Not a baby shower gift, but still very useful:

4. Slipcovers, preferably all-cotton and machine-washable. Upholstery is not easy to clean.

Can’t keep the good ones down

Filed under: General, Parenthood, Politics — December 17, 2011 @ 4:51 pm

I came across this Pioneer Press article, about “managed instruction” in St. Paul schools, which nicely highlights many of the main points of The Deliberate Dumbing Down of America (managed instruction basically means teaching straight from a script; St. Paul is trying to even out teaching levels across a huge school district):

“There was a sense the district was a confederation of schools as opposed to a school system,” said school board Vice Chairwoman Jean O’Connell. “There needed to be more central control in the delivery of instruction.”

DDoA points out how the socialists prefer top-down control by unelected bureaucrats, but St. Paul is largely dominated by liberals anyway.

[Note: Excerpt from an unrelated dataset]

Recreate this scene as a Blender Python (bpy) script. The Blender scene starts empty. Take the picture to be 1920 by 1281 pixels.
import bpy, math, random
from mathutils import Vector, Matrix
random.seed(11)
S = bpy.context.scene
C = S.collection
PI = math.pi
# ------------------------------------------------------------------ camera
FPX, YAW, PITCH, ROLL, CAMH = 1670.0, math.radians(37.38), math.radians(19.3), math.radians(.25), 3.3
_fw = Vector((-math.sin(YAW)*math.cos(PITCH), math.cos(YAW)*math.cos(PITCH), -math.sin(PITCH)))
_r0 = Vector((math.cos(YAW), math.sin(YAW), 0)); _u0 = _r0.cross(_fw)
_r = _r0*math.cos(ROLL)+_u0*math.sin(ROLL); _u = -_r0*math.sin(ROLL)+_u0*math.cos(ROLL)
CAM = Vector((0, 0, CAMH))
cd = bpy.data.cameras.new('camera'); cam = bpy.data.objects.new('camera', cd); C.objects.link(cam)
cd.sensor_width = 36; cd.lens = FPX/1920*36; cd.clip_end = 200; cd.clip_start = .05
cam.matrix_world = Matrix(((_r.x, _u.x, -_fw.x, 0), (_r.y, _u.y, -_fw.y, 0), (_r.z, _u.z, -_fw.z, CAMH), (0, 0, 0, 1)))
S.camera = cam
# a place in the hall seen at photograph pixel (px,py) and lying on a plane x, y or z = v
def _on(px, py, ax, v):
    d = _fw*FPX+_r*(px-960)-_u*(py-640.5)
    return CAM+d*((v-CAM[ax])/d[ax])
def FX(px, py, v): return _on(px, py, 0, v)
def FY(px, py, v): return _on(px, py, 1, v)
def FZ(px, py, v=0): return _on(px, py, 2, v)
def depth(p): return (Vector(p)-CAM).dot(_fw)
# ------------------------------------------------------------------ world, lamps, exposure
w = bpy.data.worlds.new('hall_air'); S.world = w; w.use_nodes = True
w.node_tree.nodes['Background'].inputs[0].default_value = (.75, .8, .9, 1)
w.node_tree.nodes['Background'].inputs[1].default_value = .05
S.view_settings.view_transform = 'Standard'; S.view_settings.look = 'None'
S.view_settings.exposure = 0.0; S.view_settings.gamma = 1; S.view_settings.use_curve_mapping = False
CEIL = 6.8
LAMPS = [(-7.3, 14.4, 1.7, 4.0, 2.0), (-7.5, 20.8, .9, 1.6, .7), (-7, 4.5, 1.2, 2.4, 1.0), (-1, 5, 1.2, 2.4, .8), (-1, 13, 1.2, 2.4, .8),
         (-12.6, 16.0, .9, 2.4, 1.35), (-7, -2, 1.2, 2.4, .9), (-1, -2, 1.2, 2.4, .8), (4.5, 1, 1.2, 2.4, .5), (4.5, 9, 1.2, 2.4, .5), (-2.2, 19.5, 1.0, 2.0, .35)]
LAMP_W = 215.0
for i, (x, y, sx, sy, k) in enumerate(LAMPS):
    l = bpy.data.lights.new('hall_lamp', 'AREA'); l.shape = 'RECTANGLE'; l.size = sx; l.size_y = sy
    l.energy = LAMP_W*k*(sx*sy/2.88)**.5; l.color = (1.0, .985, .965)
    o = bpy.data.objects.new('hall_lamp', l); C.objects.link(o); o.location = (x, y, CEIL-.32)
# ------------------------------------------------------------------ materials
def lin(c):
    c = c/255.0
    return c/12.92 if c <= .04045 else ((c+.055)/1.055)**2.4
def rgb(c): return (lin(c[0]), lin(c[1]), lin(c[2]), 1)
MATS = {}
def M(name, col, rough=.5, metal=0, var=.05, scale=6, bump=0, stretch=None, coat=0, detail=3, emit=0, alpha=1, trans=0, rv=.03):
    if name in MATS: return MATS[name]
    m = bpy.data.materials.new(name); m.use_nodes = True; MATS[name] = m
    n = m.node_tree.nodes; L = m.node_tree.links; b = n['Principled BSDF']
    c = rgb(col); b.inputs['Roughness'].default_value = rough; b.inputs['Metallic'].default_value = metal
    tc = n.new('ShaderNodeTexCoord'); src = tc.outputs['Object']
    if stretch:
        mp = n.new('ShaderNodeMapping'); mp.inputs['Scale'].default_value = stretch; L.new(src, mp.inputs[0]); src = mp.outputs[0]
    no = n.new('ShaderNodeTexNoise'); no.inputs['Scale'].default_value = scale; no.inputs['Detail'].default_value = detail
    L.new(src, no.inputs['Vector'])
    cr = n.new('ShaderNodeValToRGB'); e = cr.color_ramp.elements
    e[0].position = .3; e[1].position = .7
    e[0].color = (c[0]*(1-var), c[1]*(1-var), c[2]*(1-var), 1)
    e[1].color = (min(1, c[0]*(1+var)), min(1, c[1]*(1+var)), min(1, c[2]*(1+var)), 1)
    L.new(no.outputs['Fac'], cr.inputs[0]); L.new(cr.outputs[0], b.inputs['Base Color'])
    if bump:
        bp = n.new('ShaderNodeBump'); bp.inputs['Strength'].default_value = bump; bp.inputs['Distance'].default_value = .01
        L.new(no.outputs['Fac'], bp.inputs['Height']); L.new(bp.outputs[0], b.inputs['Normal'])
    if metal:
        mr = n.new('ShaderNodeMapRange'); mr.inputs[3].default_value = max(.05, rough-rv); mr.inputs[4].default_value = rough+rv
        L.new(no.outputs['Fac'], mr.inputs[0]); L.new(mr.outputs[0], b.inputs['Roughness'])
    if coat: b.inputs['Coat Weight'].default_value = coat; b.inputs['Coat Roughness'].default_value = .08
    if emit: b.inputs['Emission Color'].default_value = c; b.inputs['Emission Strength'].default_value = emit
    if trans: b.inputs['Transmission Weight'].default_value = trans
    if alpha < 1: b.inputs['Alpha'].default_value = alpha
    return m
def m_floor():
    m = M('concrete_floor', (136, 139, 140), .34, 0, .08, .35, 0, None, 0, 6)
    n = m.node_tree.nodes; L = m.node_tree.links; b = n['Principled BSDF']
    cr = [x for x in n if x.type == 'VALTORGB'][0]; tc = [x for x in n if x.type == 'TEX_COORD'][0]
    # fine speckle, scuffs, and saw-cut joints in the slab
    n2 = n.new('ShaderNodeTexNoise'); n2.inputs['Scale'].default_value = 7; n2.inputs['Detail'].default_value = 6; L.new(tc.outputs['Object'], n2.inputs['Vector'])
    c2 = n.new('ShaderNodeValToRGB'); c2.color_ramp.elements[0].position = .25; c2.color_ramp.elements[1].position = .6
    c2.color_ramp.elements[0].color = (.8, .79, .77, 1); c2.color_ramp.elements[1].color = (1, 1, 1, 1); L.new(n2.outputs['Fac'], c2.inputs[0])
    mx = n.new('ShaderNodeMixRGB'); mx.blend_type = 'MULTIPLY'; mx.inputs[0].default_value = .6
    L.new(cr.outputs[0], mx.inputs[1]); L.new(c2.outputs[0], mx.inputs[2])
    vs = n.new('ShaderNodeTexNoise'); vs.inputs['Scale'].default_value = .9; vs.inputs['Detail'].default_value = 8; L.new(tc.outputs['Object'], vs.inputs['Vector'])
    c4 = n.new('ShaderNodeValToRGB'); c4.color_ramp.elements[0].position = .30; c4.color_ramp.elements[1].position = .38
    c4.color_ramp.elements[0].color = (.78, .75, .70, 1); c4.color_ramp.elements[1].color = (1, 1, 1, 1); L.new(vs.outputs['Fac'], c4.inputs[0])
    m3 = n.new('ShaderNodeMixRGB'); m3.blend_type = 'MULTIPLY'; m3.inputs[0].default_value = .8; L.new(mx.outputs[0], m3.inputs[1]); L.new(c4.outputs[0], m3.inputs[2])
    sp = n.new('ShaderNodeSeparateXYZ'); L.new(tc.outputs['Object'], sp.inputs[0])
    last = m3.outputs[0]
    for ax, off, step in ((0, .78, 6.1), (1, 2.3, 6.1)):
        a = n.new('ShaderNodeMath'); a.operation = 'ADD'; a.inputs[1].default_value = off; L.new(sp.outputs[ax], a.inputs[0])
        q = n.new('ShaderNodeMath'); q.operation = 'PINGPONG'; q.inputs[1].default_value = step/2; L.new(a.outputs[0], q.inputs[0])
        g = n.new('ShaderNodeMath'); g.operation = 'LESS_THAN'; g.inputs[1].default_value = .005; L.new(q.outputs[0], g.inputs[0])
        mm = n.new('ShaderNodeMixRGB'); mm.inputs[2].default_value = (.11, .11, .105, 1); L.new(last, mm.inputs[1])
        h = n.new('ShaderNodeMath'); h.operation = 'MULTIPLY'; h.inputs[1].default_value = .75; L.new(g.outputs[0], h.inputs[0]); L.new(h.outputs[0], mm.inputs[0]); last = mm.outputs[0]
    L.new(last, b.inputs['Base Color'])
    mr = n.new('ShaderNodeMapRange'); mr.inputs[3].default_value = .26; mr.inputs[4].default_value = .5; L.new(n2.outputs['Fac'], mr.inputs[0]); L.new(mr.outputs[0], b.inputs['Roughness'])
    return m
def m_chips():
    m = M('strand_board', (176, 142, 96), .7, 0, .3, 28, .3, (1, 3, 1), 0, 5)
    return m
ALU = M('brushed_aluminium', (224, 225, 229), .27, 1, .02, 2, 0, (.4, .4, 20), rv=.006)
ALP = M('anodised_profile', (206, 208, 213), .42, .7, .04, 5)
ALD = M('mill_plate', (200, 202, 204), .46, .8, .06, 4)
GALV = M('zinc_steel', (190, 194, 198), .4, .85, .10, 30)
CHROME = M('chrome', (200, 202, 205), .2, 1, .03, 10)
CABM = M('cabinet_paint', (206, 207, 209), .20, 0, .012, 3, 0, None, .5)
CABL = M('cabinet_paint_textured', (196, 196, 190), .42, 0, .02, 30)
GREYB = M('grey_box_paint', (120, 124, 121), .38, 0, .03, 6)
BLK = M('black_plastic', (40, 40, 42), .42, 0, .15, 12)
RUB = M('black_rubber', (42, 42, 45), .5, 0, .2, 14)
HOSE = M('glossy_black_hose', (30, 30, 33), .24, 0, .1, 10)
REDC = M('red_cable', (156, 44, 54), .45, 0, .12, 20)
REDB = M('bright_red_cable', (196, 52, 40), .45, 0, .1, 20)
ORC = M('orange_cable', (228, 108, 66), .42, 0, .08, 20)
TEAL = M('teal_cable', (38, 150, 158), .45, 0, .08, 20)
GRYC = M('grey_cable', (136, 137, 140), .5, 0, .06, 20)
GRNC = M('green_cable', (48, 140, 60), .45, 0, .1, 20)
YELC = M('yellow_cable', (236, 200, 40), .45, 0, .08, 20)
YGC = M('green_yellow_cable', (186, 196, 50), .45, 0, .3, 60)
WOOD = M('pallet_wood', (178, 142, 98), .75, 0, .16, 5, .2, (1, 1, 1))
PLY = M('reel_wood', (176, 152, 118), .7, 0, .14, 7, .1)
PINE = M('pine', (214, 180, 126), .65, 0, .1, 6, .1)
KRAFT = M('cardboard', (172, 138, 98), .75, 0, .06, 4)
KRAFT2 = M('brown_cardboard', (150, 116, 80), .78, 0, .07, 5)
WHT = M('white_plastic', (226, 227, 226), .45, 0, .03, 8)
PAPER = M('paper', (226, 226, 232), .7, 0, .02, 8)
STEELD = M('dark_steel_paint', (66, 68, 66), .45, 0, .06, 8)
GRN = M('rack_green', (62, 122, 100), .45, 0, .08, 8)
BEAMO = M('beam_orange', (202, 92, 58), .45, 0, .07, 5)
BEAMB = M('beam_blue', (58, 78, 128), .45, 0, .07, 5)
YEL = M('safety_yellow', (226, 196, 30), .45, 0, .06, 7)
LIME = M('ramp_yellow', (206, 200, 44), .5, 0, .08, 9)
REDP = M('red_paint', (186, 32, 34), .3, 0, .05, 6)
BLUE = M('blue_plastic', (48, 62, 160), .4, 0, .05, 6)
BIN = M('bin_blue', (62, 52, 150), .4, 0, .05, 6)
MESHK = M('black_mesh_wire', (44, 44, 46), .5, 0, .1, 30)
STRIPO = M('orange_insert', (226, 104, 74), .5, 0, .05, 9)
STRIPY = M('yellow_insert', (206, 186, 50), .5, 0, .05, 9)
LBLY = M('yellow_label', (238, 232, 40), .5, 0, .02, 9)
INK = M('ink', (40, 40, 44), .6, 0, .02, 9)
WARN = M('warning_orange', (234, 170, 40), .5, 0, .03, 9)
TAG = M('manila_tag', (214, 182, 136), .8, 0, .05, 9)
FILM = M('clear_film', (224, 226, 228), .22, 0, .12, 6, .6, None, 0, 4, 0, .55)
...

The district also charged a task force of administrators, teachers and parents with fine-tuning the district’s managed instruction plan. Among its first orders of business this fall: scrapping the term “managed instruction.”

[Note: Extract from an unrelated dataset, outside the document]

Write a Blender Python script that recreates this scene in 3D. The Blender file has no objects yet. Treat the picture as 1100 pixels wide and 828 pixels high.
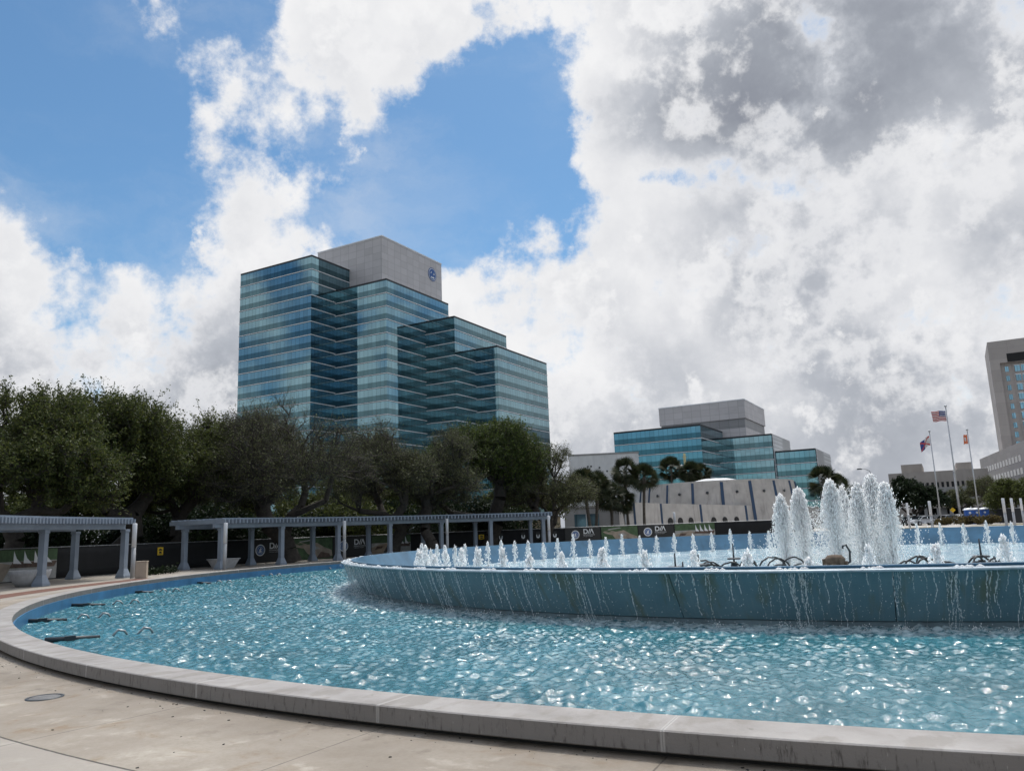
import bpy, bmesh, math, random
import numpy as np
from mathutils import Vector, Matrix

S = bpy.context.scene
COL = S.collection
R = math.radians
random.seed(7)
rng = np.random.default_rng(7)

# ------------------------------------------------------------------ camera
EYE = 1.65
F_PX = 840.0
ROLL = math.atan(0.038)
PITCH = math.atan((569.0 - 414.0) * math.cos(ROLL) / F_PX)
_cp, _sp, _cr, _sr = math.cos(PITCH), math.sin(PITCH), math.cos(ROLL), math.sin(ROLL)
CF = Vector((0, _cp, _sp))
_R0, _U0 = Vector((1, 0, 0)), Vector((0, -_sp, _cp))
CX = _cr * _R0 - _sr * _U0
CY = _sr * _R0 + _cr * _U0
cam = bpy.data.cameras.new('camera')
cam.sensor_width = 36.0
cam.lens = 36.0 * F_PX / 1100.0
cam.clip_start = 0.1
cam.clip_end = 6000
camo = bpy.data.objects.new('camera', cam)
COL.objects.link(camo)
camo.matrix_world = Matrix(((CX.x, CY.x, -CF.x, 0), (CX.y, CY.y, -CF.y, 0), (CX.z, CY.z, -CF.z, EYE), (0, 0, 0, 1)))
S.camera = camo

def ray(px, py):
    return CF + CX * ((px - 550) / F_PX) + CY * ((414 - py) / F_PX)

def gnd(px, py, z=0.0):
    """where the sight line through a pixel of the photograph meets height z"""
    v = ray(px, py); t = (z - EYE) / v.z
    return Vector((v.x * t, v.y * t, z))

def atd(px, py, d):
    """point on that sight line at horizontal distance d"""
    v = ray(px, py); t = d / math.hypot(v.x, v.y)
    return Vector((v.x * t, v.y * t, EYE + v.z * t))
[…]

….the managed instruction team renamed itself the aligned learning task force….

DDoA mentions the rebranding of ill-favored educational fads for another go-around.

Richard Ingersoll, a nationally recognized expert on teaching at the University of Pennsylvania, said adopting scripted curriculums and rigid lesson formulas can prop up novice and struggling teachers. But it also demoralizes and drives out a district’s most creative educators.

“You can’t treat education like a supermarket,” he said. “Kids aren’t products. They are living, growing beings, and they vary.”

DDoA makes it clear that the conversion of human children into commodities (laborers) has been the actual aim of our educational system for many decades now, and that applying manufacturing methods and quality standards to this process has been going on for quite some time.

I’m tempted to call managed instruction “No Teacher Left Behind”–the rotten teachers get a great deal of handholding, all they have to do is hit their marks and say their lines, while the good and great teachers get shackled into a mind- and soul-numbing routine, with no freedom to exercise their gifts. St. Paul Public Schools certainly seems to be doing its best to make sure no one gets a really good education there. (Mitch has occasionally posted some first-hand experiences with St. Paul.)

MFH and I were discussing our public school educations. I could, off the top of my head, think of at least ten outstanding teachers that I had; he could only remember one or two. In my school system, even the bad teachers could teach, it was more their personalities or their teaching styles that I didn’t like.

Also, I recall my government teacher, by the sixth period of the day, delivering his lecture in all sorts of politically incorrect accents. Making him teach from someone else’s script instead of his own wouldn’t change that.